Permission on root folder

Hi there,

I’m new to Nextcloud and have my own Nextcloud running. I need this solution for a teacher who wants to upload documents and share with his students. All students should get an own account on nextcloud.

But I do not want everyone to create folders and upload files that I do not see. My question:

Is it possible to deny users the creation of folders and upload files on root folder level? Every user should only operate in the folders that I created.

Thank you very much and kind regards,
Martin

Thank you so far, but problem is still not solved. I try to make it clearer:

That’s how it should be:

  • User Group 1:

Read/write anywhere

  • User Group 2
    \root → NO PERMISSION TO CREATE/DELETE FOLDER + NO PERMISSION TO UPLOAD
    \root\folder1 (created by User Group 1) → PERMISSION TO CREATE/DELETE FOLDER and UPLOAD

I want users to have full access to nextcloud, but read rights ONLY for ROOT FOLDER.

Thx,
Martin

You can only specify permissions within the whole share, you can’t have different setting in a subfolder. You could do this with external storages that every user mounts and manage the permission via this external storage (like Linux-filesystem, samba, …)

Hi tflidd,

I have the same requirement: I need to build a file access policy and select, for example:

  • All users have read-only rights on the root folder
  • Users from the HR group have read/write/create/delete rights within the HR folder
  • Users from the R&D group have read rights on some HR sub-folders, no access to some other HR subfolders and full access rights within their R&D folder
  • Etc.

My understanding is that I could forget implementing such a policy with the File Access Control app. You mention some tweak with external storage and all the files I want to protect are located on an external storage.

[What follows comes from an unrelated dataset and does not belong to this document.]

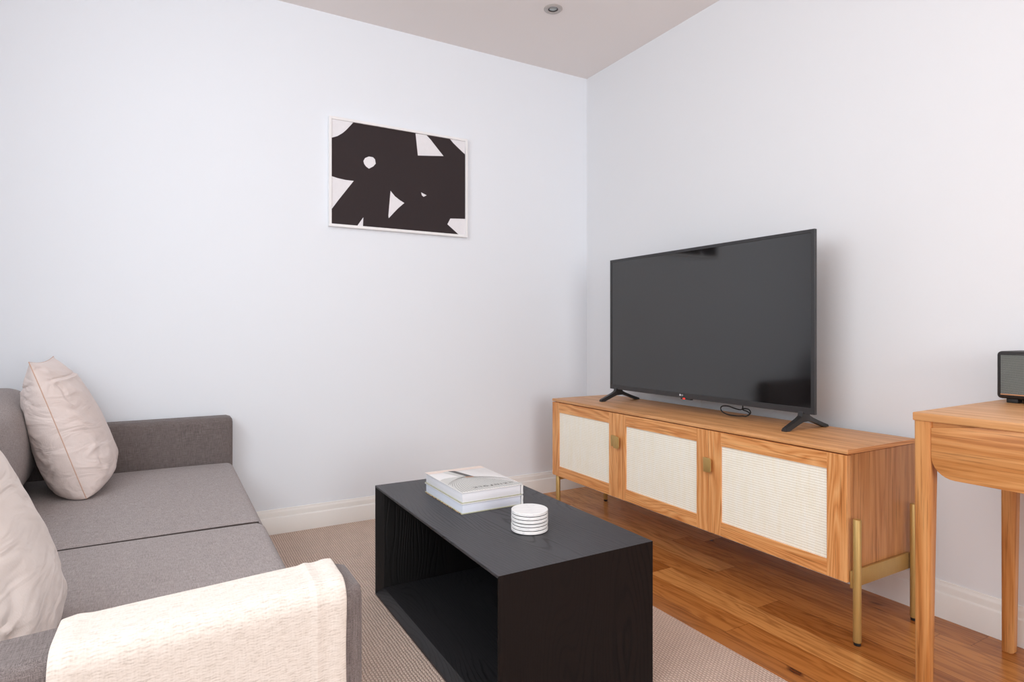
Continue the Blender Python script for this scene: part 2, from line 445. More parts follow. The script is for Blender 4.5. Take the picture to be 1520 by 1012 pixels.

However, first, I don’t know how to implement access rights out of nextCloud, straight onto the external storage, and second I don’t understand how the user identifier is collected by the external storage to determine the applicable access rights.

Can you please point me to some documentation on this? I also hope someone will develop a plugin to manage such common policies, as tags are really not easy to do so.

Thanks in advance for any help!

I haven’t used the file access control app a lot, so I can’t tell if that might work.

For the external storage:
E.g. you use a normal linux system user (or samba, NFS, …, ideally you would also authenticate your users against this external storage backend), you would create for each Nextcloud user a corresponding user on the system. Then on the Nextcloud instance, you create an external storage for each user and the user uses his/her credentials to connect to this external storage. On the Linux file system, you can use the basic permission settings with users and groups, and you can be even more specific with ACLs.
This constructions is preferred if you have a smb/nfs server with a file structure anyway. So you just hook up Nextcloud to it.

Or instead of one big shared folder, you do several ones (there is also an groupfolder app), so you share a folder within the HR group, one for R&D, … This way you might end up with several shared folders per user.

Hi jlgarnier,

Have you found a solution for this?

Not sure if anyone else found a solution to this, but in case someone else needs this information here is what I have done:

If you set the files directory under the user’s folder to read only like I do with a python script that runs as a cron job (0o444) then this will keep users from writing to the root folder.

If someone found a better way please let me know. I needed to do the same thing.

You could install the guest app and give the students guest accounts. A guest account has no home folder of its own, only access to things shared with them, which may be read only or read write.